Un soir, un coup de fil du beau-père de mon fils allait me permettre de comprendre d’où venait mon malheur. Le mari de mon ex-femme m’avait appelé et me sommait d’interdire définitivement à mon fils de leur rendre visite, sans quoi il se trouverait dans l’obligation d’aller porter plainte contre moi. Selon lui, mon fils avait appris à ses jeunes demi-frères à consommer de la drogue et à fumer des joints et qu’il dealait pour les mettre à sa merci. Il traitait mon fils de voleur parce que bon nombre d’objets précieux avaient disparu de sa maison. Pour cet homme, j’étais la cause de tous leurs actuels problèmes, aussi devais-je cesser immédiatement de pourrir leur vie avec mon chien de fils.
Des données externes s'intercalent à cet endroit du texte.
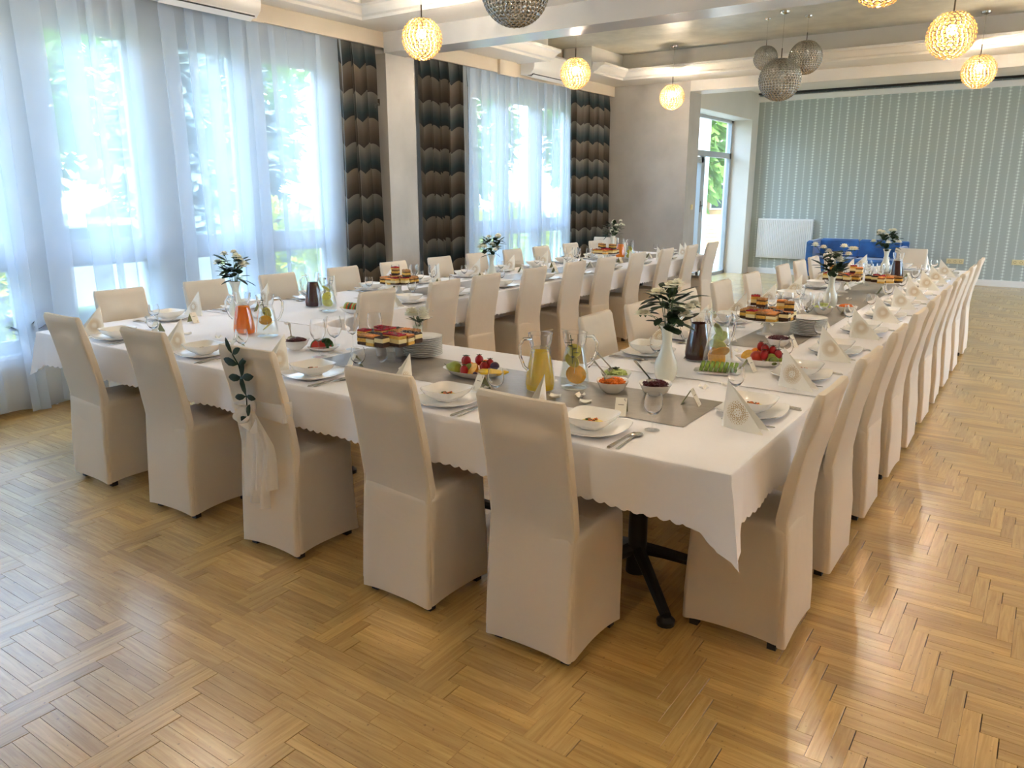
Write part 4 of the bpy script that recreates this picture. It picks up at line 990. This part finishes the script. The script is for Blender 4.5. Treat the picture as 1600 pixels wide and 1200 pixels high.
# ---------------------------------------------------------------- fruit platters
def platter(label, x, y, rz, k=1.0):
    t = thing('fruit_platter', label, 'platter', (x, y, tz(x, y) + .002), rz, group='oval fruit platters'); m = MB()
    R = []
    for r, z in ((.5, 0), (.56, .003), (.78, .014), (.96, .034), (1, .037), (.97, .036), (.76, .019), (.5, .008)):
        R.append([(.155 * k * r * math.cos(a * PI / 18), .095 * k * r * math.sin(a * PI / 18), z) for a in range(36)])
    m.rings(R, True, True, True); m.build('platter_body', M['china'], t); return t
FC = {}
def fruit(kind, x, y, z, where, r=None, rz=0):
    spec = {'strawberry': ((.33, .006, .010), .022), 'mandarin': ((.85, .26, .015), .030), 'plum': ((.03, .006, .035), .022), 'kiwi': ((.16, .20, .03), .024), 'apple': ((.42, .03, .012), .033), 'grape': ((.02, .01, .03), .010), 'pear': ((.28, .33, .05), .030), 'banana': ((.80, .52, .03), .017), 'orange half': ((.88, .33, .02), .032), 'lemon': ((.82, .62, .04), .026)}[kind]
    c, rr = spec; rr = r or rr; nm = kind.replace(' ', '_')
    FC[(kind, where)] = FC.get((kind, where), 0) + 1; t = thing(nm, kind + (', %s placed ' % ORD[FC[(kind, where)] - 1] if kind in ('strawberry', 'plum', 'mandarin', 'apple') else ' ') + where, 'fruit', (x, y, z), rz, group='fruit ' + where); m = MB(); fm = mat(kind + ' skin', c, .32, noise=.18, nscale=25)
    if kind == 'banana': m.tube([(-.07, .014, 0), (-.045, 0, .002), (0, -.012, .004), (.045, -.004, .003), (.075, .016, .006)], [.005, .015, .018, .015, .004], 8)
    elif kind == 'pear':
        R = []
        for q, s_ in ((-.045, .004), (-.038, .022), (-.02, .031), (0, .028), (.025, .017), (.042, .010), (.047, .003)): R.append([(q, s_ * math.cos(a * PI / 6), s_ * math.sin(a * PI / 6)) for a in range(12)])
        m.rings(R, True, True, True)
    elif kind == 'strawberry': m.sphere((0, 0, 0), rr, 10, 7, (.9, .9, 1.15))
    elif kind == 'orange half':
        m.lathe([(.002, -rr * .95), (rr * .6, -rr * .75), (rr * .95, -rr * .3), (rr, 0)], 16)
    else: m.sphere((0, 0, 0), rr, 14, 9, (1, 1, .92))
    m.build('flesh' if kind != 'banana' else 'peel', fm, t)
    if kind == 'strawberry':
        for i in range(6):
            l_ = MB(); l_.leaf((0, 0, rr * 1.05), (math.cos(i * 1.05), math.sin(i * 1.05), .5), (0, 0, 1), .016, .008); l_.build('sepal', M['leaf'], t)
    if kind == 'orange half':
        s_ = MB(); s_.lathe([(rr * .95, .0005), (.001, .001)], 16); s_.build('cut_face', mat('orange flesh', (.95, .5, .08), .3, noise=.2, nscale=50), t); t.rotation_euler = (.8, -.4, rz)
    if kind in ('pear', 'apple', 'lemon'): s_ = MB(); s_.tube([(.046, 0, 0), (.062, .004, .006)] if kind == 'pear' else [(0, 0, rr * .85), (.003, 0, rr * 1.15)], .0014, 5); s_.build('fruit_stalk', M['stem'], t)
    return t
P1 = (-2.11, 2.76); z1 = .7712 + .02
platter('white oval platter of mixed fruit in the middle of the front table', P1[0], P1[1], .15, 1.05)
for k_, dx, dy, dz, rz in (('pear', -.115, -.02, .035, 2.9), ('orange half', .005, -.03, .045, 0), ('banana', .105, -.015, .035, .3), ('strawberry', -.055, .01, .065, 1), ('strawberry', -.08, .03, .06, 2), ('strawberry', -.03, -.045, .035, 3), ('strawberry', .005, .025, .075, 0), ('strawberry', .055, -.005, .055, 2), ('strawberry', .07, .02, .065, 1), ('kiwi', -.025, -.01, .04, 0), ('plum', .085, .035, .055, 0), ('plum', .10, .015, .06, 0), ('mandarin', -.06, .035, .03, 0), ('mandarin', .03, .04, .05, 0), ('grape', .04, -.055, .03, 0), ('apple', .05, .045, .03, 0)):
    fruit(k_, P1[0] + dx, P1[1] + dy, .7712 + dz, 'on the front fruit platter', rz=rz)
P2 = (-1.09, 3.74)
platter('white oval platter of red fruit beside the sliced-fruit jug', P2[0], P2[1], .1, .85)
for k_, dx, dy, dz, rz in (('orange half', -.07, -.02, .045, 0), ('apple', -.02, -.025, .042, 0), ('apple', .03, .02, .04, 0), ('strawberry', .01, .0, .08, 1), ('strawberry', .045, .01, .075, 2), ('strawberry', .02, -.04, .06, 0), ('mandarin', -.04, .03, .05, 0), ('kiwi', .065, -.035, .035, 0), ('pear', .06, -.005, .035, .4), ('strawberry', -.02, .03, .085, 0), ('strawberry', .075, .0, .06, 0)):
    fruit(k_, P2[0] + dx, P2[1] + dy, .7762 + dz, 'on the fruit platter of the right arm', rz=rz)
P3 = (-3.94, 3.80)
MC = {}
def melon(kind, x, y, z, rz, where, k=1):
    c, c2 = {'orange melon': ((.85, .30, .06), (.30, .38, .10)), 'watermelon': ((.75, .05, .04), (.05, .14, .03))}[kind]
    t = thing('melon_slice', kind + ' slice, %s ' % ORD[MC.setdefault(where, []).append(0) or len(MC[where]) - 1] + where, 'fruit', (x, y, z), rz, group=kind + ' slices ' + where)
    a = MB(); n = 9; P = [(.05 * k * math.cos(PI * i / n), .05 * k * math.sin(PI * i / n)) for i in range(n + 1)]
    a.xf = Matrix.Rotation(PI / 2, 4, 'X'); a.prism(P, -.008, .008); a.build('melon_flesh', mat(kind + ' flesh', c, .35, noise=.1, nscale=40), t)
    b = MB(); Q = P + [(x_ * 1.09, y_ * 1.09) for x_, y_ in reversed(P)]; b.xf = Matrix.Rotation(PI / 2, 4, 'X')
    for i in range(n): b.prism([P[i], (P[i][0] * 1.1, P[i][1] * 1.1), (P[i + 1][0] * 1.1, P[i + 1][1] * 1.1), P[i + 1]], -.008, .008)
    b.build('rind', mat(kind + ' rind', c2, .4), t); return t
platter('white oval platter of melon slices on the left arm', P3[0] - .02, P3[1], .1, .8)
for i in range(5): melon('orange melon' if i % 2 == 0 else 'watermelon', P3[0] - .09 + i * .035, P3[1], .7762 + .022, PI / 2 + .3, 'on the left arm platter', .9)
# watermelon and broccoli dish by the glasses
t = thing('square_dish', 'small square white dish of watermelon before the wine glasses', 'dish', (-3.17, 2.80, .7697 + .002), .3); p_ = MB(); p_.sq([(.05, 0, 0), (.06, .004, 0), (.075, .018, .004), (.073, .018, .004), (.055, .007, 0)], 28, 5, cap0=True, cap1=True); p_.build('dish_body', M['china'], t)
melon('watermelon', -3.20, 2.79, .785, .9, 'on the small square dish', .8); melon('watermelon', -3.185, 2.83, .785, .2, 'on the small square dish', .8)
t = thing('broccoli_floret', 'dark green floret on the small watermelon dish', 'vegetable', (-3.13, 2.79, .783)); bb = MB(); rnd = random.Random(3)
for i in range(16): bb.sphere((rnd.uniform(-.02, .02), rnd.uniform(-.02, .02), .02 + rnd.uniform(0, .028)), .011, 8, 5)
bb.build('florets', mat('broccoli', (.05, .11, .02), .7, bump=1, bscale=200), t); MB().tube([(0, 0, 0), (0, 0, .025)], .008, 6).build('floret_stalk', M['stem'], t)
# tray with green rolls
t = thing('oblong_tray', 'oblong white tray of green vegetable rolls on the right arm', 'tray', (-1.20, 3.44, .7768), .25)
q_ = MB(); R = []
for kx, ky, z in ((.09, .035, 0), (.095, .04, .003), (.112, .052, .014), (.11, .050, .014), (.093, .038, .006)): R.append([(a * kx, b * ky, z) for a, b in ((-1, -.7), (-.85, -1), (.85, -1), (1, -.7), (1, .7), (.85, 1), (-.85, 1), (-1, .7))])
q_.rings(R, True, True, True); q_.build('tray_body', M['china'], t)
for i in range(8):
    u = -.075 + i * .0215; x = -1.20 + u * math.cos(.25); y = 3.44 + u * math.sin(.25)
    r_ = thing('vegetable_roll', 'green vegetable roll with dark filling, %s from the left on the tray' % ORD[i], 'food', (x, y, .7768 + .032), .25, group='green rolls on the oblong tray')
    a = MB(); a.xf = Matrix.Rotation(.25, 4, 'Y') @ Matrix.Rotation(PI / 2, 4, 'Y'); a.lathe([(.0245, -.008), (.026, -.006), (.026, .006), (.0245, .008)], 14, cap0=True, cap1=True); a.build('roll', mat('green wrap', (.20, .32, .05), .5, noise=.4, nscale=50), r_)
    b = MB(); b.xf = a.xf; b.lathe([(.012, -.0088), (.012, .0088)], 10, cap0=True, cap1=True); b.build('filling', mat('dark filling', (.03, .05, .012), .6, noise=.5, nscale=90), r_)
# loose white flower behind the glass stand
bq = thing('bouquet', 'small bunch of white chrysanthemums behind the glass stand cakes', 'flowers', (-2.74, 3.08, .7702)); rnd = random.Random(8)
v_ = thing('small_vase', 'small white vase hidden behind the glass cake stand', 'vase', (-2.74, 3.08, .7702)); MB().lathe([(.03, 0), (.034, .02), (.028, .09), (.024, .12), (.027, .135), (.02, .12)], 16, cap0=True, cap1=True).build('vase_body', M['vase'], v_)
for i, (dx, dy, dz, r) in enumerate(((-.03, -.01, .215, .042), (.05, .0, .20, .03), (.02, .02, .225, .028))):
    st = MB(); st.tube([(0, 0, .11), (dx, dy, dz)], .002, 5); st.build('flower_stem', M['stem'], bq); b = MB(); bloom(b, (dx, dy, dz), r, rnd); bloom(b, (dx, dy, dz - .01), r, rnd); b.build('bloom', M['petal'], bq)
for i in range(8): l_ = MB(); a = i * .8; l_.leaf((.01, 0, .15), (math.cos(a), math.sin(a), .7), (0, 0, 1), .075, .022); l_.build('leaf', M['leaf'], bq)
gb = MB()
for i in range(22): gb.sphere((.03 + rnd.uniform(-.045, .06), rnd.uniform(-.03, .03), .19 + rnd.uniform(-.01, .04)), .004, 5, 4)
tag(gb.build('filler_buds', M['petal_white'], bq), kind='stuff')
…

Le ciel me tombait sur la tête, je faillis m’évanouir: je ne pouvais croire en ce tissu de mensonges. Je voulus en avoir le cœur net pour défendre mon fils. Je trouvais une excuse pour lui faire des analyses sanguines. Les résultats, malheureusement, m’imposèrent une vérité insoutenable. Il fallait aussi expliquer à mon fils qu’il n’était plus le bienvenu chez sa mère parce qu’on l’accusait de vol. Je voyais mon fils mentir et jouer la comédie du calomnié pour cacher sa misère.
Il a très vite oublié sa mère et les accusations de son mari. Par contre, maintenant, il invente mille et un prétextes pour me soutirer chaque jour de l’argent. Je refuse une fois sur deux: j’ai conscience de l’usage qu’il en fait et j’essaye de limiter les dégâts d’une consommation excessive. Ce qui le pousse à ne pas avoir de retenue, ni d’orgueil pour aller en soutirer à tous les membres de la famille qu’il va visiter exprès pour ça. Je n’ose aborder le sujet avec lui tant que je n’ai pas trouvé une solution pour le sortir de cet enfer. Je passe des nuits blanches à me poser des questions pour savoir comment il en est arrivé là et pourquoi. Je suis terriblement abattu, je ne sais pas vers qui me tourner pour aider mon fils qui n’est pas près de se confier».